Mr. RANEY. It protects them so far as the actual money spent for the book is concerned. But the difficulty is the procedure.

The CHAIRMAN. The only objection that you have in mind, then, is that you would rather have in your libraries a book published in England, or in some foreign country, than to have a book published by the American publishers?

Mr. RANEY. In general, the original will be preferred. The original is provided for acquisition under the measure at the original

price. But the procedure under which it is to be secured is one that would prove impossible for the Government to manipulate, or for us to comply with.

And we simply ask, therefore, that the existing law continue, which will give the libraries and individuals the continued right— as they have always had from 1790 to date to import for use and not for sale or hire, a single copy of the authorized foreign original. Mr. BLOOM. Let me ask you this question: Was the provision put in the bill in this way, on account of some differences with the American Federation of Labor? Did they exact some provision of this kind, so as to say that they would be willing to enter into the Berne convention?.

Mr. RANEY. Well, you will have to ask the Authors' League about that.

Mr. BLOOM. No; I thought at the time there was something said by the American Federation of Labor, about protecting the manufacturer of printed books in this country. Do you not think that they have to be considered?

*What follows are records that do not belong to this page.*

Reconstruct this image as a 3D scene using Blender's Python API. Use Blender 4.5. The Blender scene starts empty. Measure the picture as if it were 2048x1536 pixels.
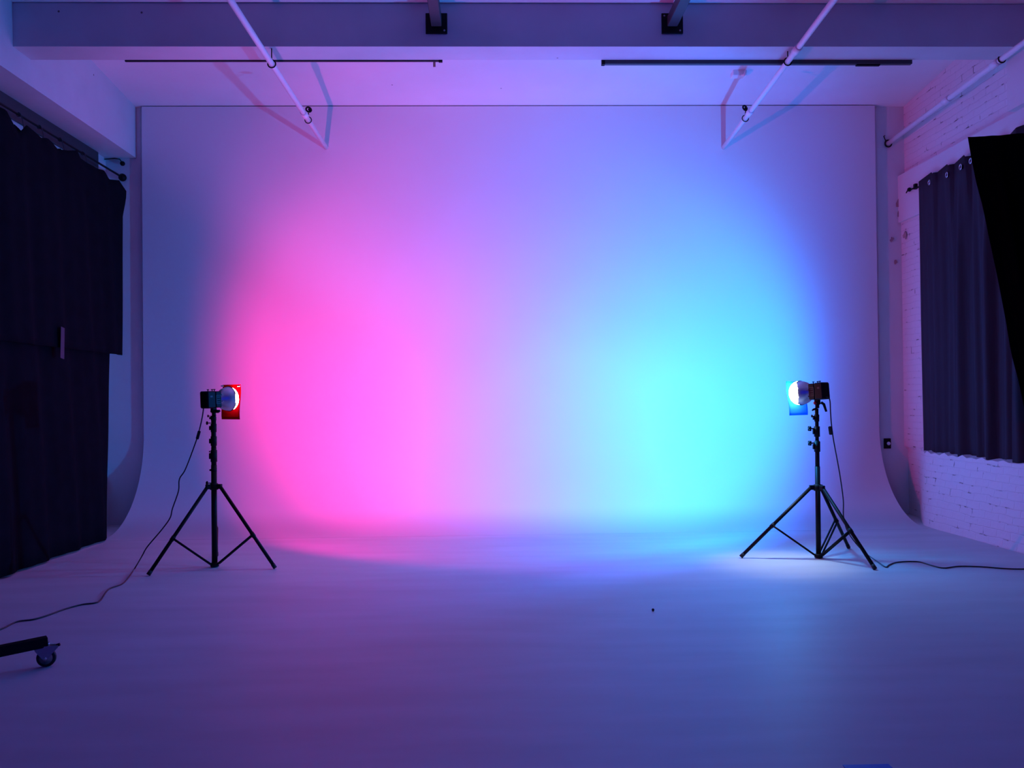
import bpy, math, random
from math import sin, cos, pi, radians, sqrt
from mathutils import Vector, Matrix
random.seed(4)
SC = bpy.context.scene
COL = SC.collection

# ------------------------------------------------------------------ camera
F = 1700.0
YAW, PIT, ROL = radians(1.48), radians(0.5), radians(0.6)
fw = Vector((sin(YAW)*cos(PIT), cos(YAW)*cos(PIT), sin(PIT)))
r0 = Vector((cos(YAW), -sin(YAW), 0)); u0 = r0.cross(fw)
RT = r0*cos(ROL) - u0*sin(ROL); UP = r0*sin(ROL) + u0*cos(ROL)
EYE = Vector((0, 0, 1.4))
CX, CY = 1023.766, 784.705
def P(px, py, x=None, y=None, z=None):
    d = RT*((px-CX)/F) - UP*((py-CY)/F) + fw
    t = (x-EYE.x)/d.x if x is not None else (y-EYE.y)/d.y if y is not None else (z-EYE.z)/d.z
    return EYE + d*t
cd = bpy.data.cameras.new('camera'); cam = bpy.data.objects.new('camera', cd); COL.objects.link(cam)
M = Matrix((RT, UP, -fw)).transposed().to_4x4(); M.translation = EYE
cam.matrix_world = M
cd.sensor_fit = 'HORIZONTAL'; cd.sensor_width = 36; cd.lens = 36*F/2048
cd.shift_x = (1024-CX)/2048; cd.shift_y = (CY-768)/2048
cd.clip_start = .05; cd.clip_end = 100
SC.camera = cam

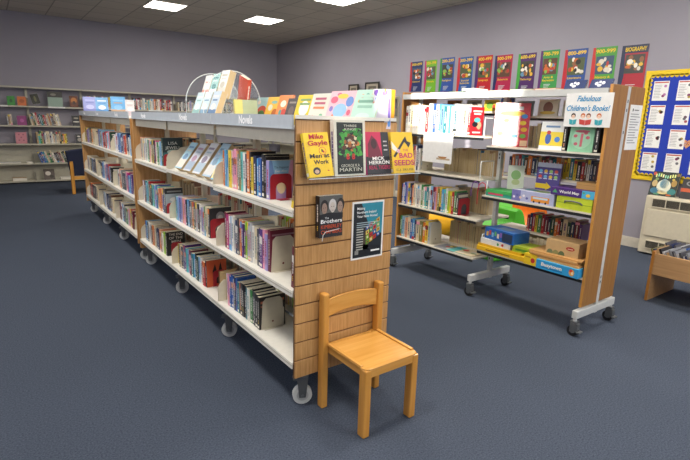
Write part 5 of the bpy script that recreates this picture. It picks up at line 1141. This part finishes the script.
# browser box
kb = empty('book_browser_bin', (3.75, -.7, 0), 'birch browser bin of picture books at the right photo edge', 'book bin'); BO = (3.75, -.7, 0)
BED = mat('#c07f38', .4)
for ya in (-.27, -1.25):
    MB(BO).box(3.45, ya, 0, 4.02, ya + .022, .45, BINW).box(3.4485, ya, 0, 3.45, ya + .022, .4515, BED).box(3.45, ya, .45, 4.02, ya + .022, .4515, BED).build('end_panel', kb)
MB(BO).box(3.452, -1.228, .245, 3.47, -.271, .435, BINW).build('front_panel', kb, bevel=.002); MB(BO).box(4.0, -1.228, .245, 4.018, -.271, .435, BINW).build('back_panel', kb)
MB(BO).box(3.47, -1.228, .25, 4.0, -.271, .265, BINW).build('bottom_board', kb); MB(BO).box(3.725, -1.228, .265, 3.74, -.271, .44, BINW).build('divider', kb)
r = random.Random(9)
for rw, xs in enumerate((3.485, 3.755)):
    yy = -.315; i = 0
    while yy > -.86:
        tt = r.uniform(.014, .024); c = r.choice(['navy', 'grey', 'black', 'dark grey', 'dark grey', 'olive', 'pale grey', 'navy', 'blue', 'tan'])
        book('picture_book', (xs, yy, .2665 + .002), 0, tt * .7, r.uniform(.2, .235), .225, c, '%s picture book, %s from the far end in the bin\'s %s row' % (c, ORD[i], ['front', 'rear'][rw]), 'picture books in the birch bin', lean=-.42, seed=500 + i, spine=False, hard=True, pages=PAPERW).location.z = .2665 + tt * .7 * math.sin(.42)
        yy -= tt * .7 / math.cos(.42) + .004; i += 1

# ------------------------------------------------------------------ light
def area(name, loc, rot, sx, sy, p, col, portal=False):
    l = bpy.data.lights.new(name, 'AREA'); l.shape = 'RECTANGLE'; l.size = sx; l.size_y = sy; l.energy = p; l.color = col
    o = bpy.data.objects.new(name, l); COL.objects.link(o); o.location = loc; o.rotation_euler = rot
    if portal: l.cycles.is_portal = True
    return o
for i, (x, y, lb) in enumerate(LP): area('panel_lamp', (x, y, ZC - .014), (0, 0, 0), .56, .6, 34, (1, .95, .87))
for (a0, a1, z0_, z1_) in LH: area('daylight_portal', (XL - .05, (a0 + a1) / 2, (z0_ + z1_) / 2), (0, -PI / 2, 0), z1_ - z0_, a1 - a0, 1, (1, 1, 1), True)
for (a0, a1, z0_, z1_) in NH: area('daylight_portal', ((a0 + a1) / 2, YN - .05, (z0_ + z1_) / 2), (PI / 2, 0, 0), a1 - a0, z1_ - z0_, 1, (1, 1, 1), True)
sun = bpy.data.lights.new('sun', 'SUN'); sun.energy = 10.5; sun.angle = .012; sun.color = (1, .93, .82)
so_ = bpy.data.objects.new('sun', sun); COL.objects.link(so_)
so_.rotation_euler = Vector((1, .9, -.12)).to_track_quat('-Z', 'Y').to_euler()
w = bpy.data.worlds.new('sky'); scene.world = w; w.use_nodes = True
bg = w.node_tree.nodes['Background']; bg.inputs['Color'].default_value = (.88, .94, 1.0, 1); bg.inputs['Strength'].default_value = 4.0

scene.view_settings.view_transform = 'Standard'
scene.view_settings.look = 'None'
scene.view_settings.exposure = 0.0
scene.view_settings.gamma = 1.0
scene.view_settings.use_curve_mapping = False
scene.cycles.use_denoising = True
scene.cycles.max_bounces = 8
scene.cycles.transparent_max_bounces = 16
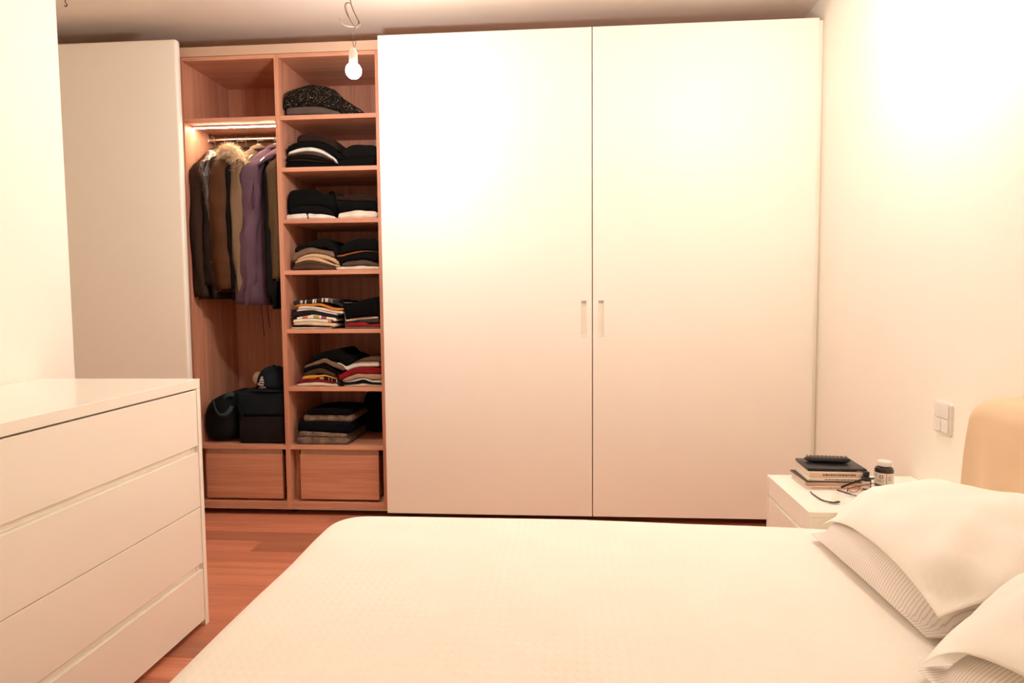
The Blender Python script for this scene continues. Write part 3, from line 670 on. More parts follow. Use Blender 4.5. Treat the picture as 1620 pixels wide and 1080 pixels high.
coat('black blazer between the purple raincoat and the olive jacket', 'c_black', -1.540, 0.030, 1.09, seed=7, sleeve=(0.032, 0.028, 1.15, 0, 0), name='blazer', cat='blazer')
coat('olive tweed jacket hanging rightmost next to the oak divider', 'c_olive', -1.512, 0.040, 1.235, seed=8, sleeve=(0.042, 0.034, 1.25, 0.0, 0.0), name='tweed_jacket', cat='jacket')
bm = bmesh.new(); gloft(bm, [[(-1.498+0.011*math.cos(2*PI*k/20)*(1+0.2*math.sin(z*9)), 3.62+0.13*math.sin(2*PI*k/20), z) for k in range(20)] for z in [1.98-0.085*i for i in range(13)]])
tag(obj('trousers', bm, 'c_black', None, smooth=True), 'long black trousers hanging lowest at the right end of the rail', 'trousers', 'clothes on the wardrobe rail')
for x, m, l, zt in ((-1.925, 'steel_wire', 'wire hanger of the leftmost tweed jacket', 1.955), (-1.865, 'steel_wire', 'wire hanger of the film-covered jacket', 1.955),
                (-1.796, 'white_plastic', 'hanger of the fur-trimmed parka', 1.955), (-1.748, 'steel_wire', 'wire hanger of the black coat beside the parka', 1.955),
                (-1.680, 'white_plastic', 'white hanger of the khaki jacket', 1.965), (-1.585, 'white_plastic', 'hanger of the purple raincoat', 1.965),
                (-1.540, 'black_plastic', 'dark hanger of the black blazer', 1.955), (-1.512, 'black_plastic', 'dark hanger of the olive jacket', 1.955)):
    hanger(x, m, l, zt=zt)
# fur trim, hood, plastic film
def fur():
    bm = bmesh.new(); rr = random.Random(5)
    arc = smooth_path([(-1.805, 3.520, 1.870), (-1.800, 3.500, 1.905), (-1.770, 3.485, 1.928), (-1.728, 3.475, 1.912), (-1.700, 3.472, 1.872), (-1.688, 3.475, 1.835)], 5)
    gtube(bm, arc, 0.030, 10, True)
    for i in range(3600):
        k = rr.randrange(len(arc)); c = arc[k] + Vector((rr.uniform(-.008, .008), rr.uniform(-.008, .008), rr.uniform(-.008, .008)))
        d = Vector((rr.gauss(0, 1), rr.gauss(0, 1)-0.35, rr.gauss(0, 1)-0.1)).normalized()
        p = c + d*0.024; tip = p + d*rr.uniform(0.016, 0.038) + Vector((rr.uniform(-.008, .008), 0, -0.008))
        s = d.cross(Vector((rr.random(), rr.random(), rr.random()))).normalized()*0.0017
        bm.faces.new((bm.verts.new(p-s), bm.verts.new(p+s), bm.verts.new(tip)))
    obj('fur_trim', bm, 'c_fur', parka, kind='stuff', label='pale fluffy fur trim')
fur()
def hood():
    bm = bmesh.new(); n = 24; rings = []
    for i in range(1, 12):
        a = PI*i/12; r = math.sin(a)**0.7; u = -math.cos(a)          # runs from the raincoat's left to its right
        cx = -1.572+0.072*u; cz = 1.905+0.040*u-0.012*u*u; cy = 3.545+0.010*u
        rings.append([(cx+0.018*math.sin(t)*r, cy+0.085*r*math.cos(t)+0.012*noise.noise(Vector((cx*18, t, 3))), cz+0.030*r*math.sin(t)-0.05*max(0, -math.cos(t))*r+0.010*noise.noise(Vector((cx*26, math.cos(t)*2, 1)))) for t in [2*PI*k/n for k in range(n)]])
    gloft(bm, rings); obj('hood', bm, 'c_purple', purple, smooth=True)
    bm = bmesh.new()
    for x, y, z0, z1 in ((-1.565, 3.445, 1.11, 0.99), (-1.600, 3.452, 1.11, 0.945)):
        gtube(bm, smooth_path([(x, y, z0), (x+0.004, y, (z0+z1)/2), (x+0.010, y, z1)], 4), 0.0022, 6)
    obj('drawcord', bm, 'c_black', purple, smooth=True)
    bm = bmesh.new(); gbox(bm, -1.668, -1.656, 3.428, 3.436, 1.262, 1.280, 0.001); obj('zip_pull', bm, 'steel_wire', purple)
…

Mr. RANEY. You will have to ask the Authors' League that has had dealings with them as to what those dealings were. They favor the bill as drawn.

Mr. BLOOM. But were you not there at the meeting? I think you were there at the time we took that up with the American Federation of Labor?

Mr. RANEY. I have been at several meetings. Does it not answer the question to say that they favor the measure as drawn?

Mr. BLOOM. Yes; that is the way it was done. The American Federation of Labor said that they would agree with the provisions in the way they are in here.

Mr. RANEY. Well, now, here is the main point there: The original proposal of the publishers was that they should have the control of importation, when a foreign work was brought into American territory; that is, without regard to whether or not it was_manufactured here. They might bring in, under such a proviso-I could quote to you the text of the resolution on that subject, which has been published in the Publishers' Weekly-the foreign sheets, stitch them together, bind them, and put their own title page on them, and so get this control.

Now, the American Federation of Labor said this to the publishers; here is Mr. Woll's testimony at the last hearing:

The book publisher tells you he wishes a certain section added in this bill. That matter was considered by us. Frankly stated, it is that the American book publisher wants the exclusive sales agency of, the work, the copyright work of a foreign author; and, of course, he presented to us many reasons why the printing trades should favor such an amendement.

There is a question of doubt as to whether there is anything to be gained by that, but we say that if the American book publisher is to be given an exclusive sales privilege in the United States, if the sales market is to be given to one man or to one concern, then we say that the sales exploited in that exclusive market, the work must be produced under American conditions and the American wage earner shall profit by such an exclusive arrangement.

That is, they say to the publisher, "We will not agree to let you have the exclusive right to sell an English work in this market unless you agree that we shall remake that book here."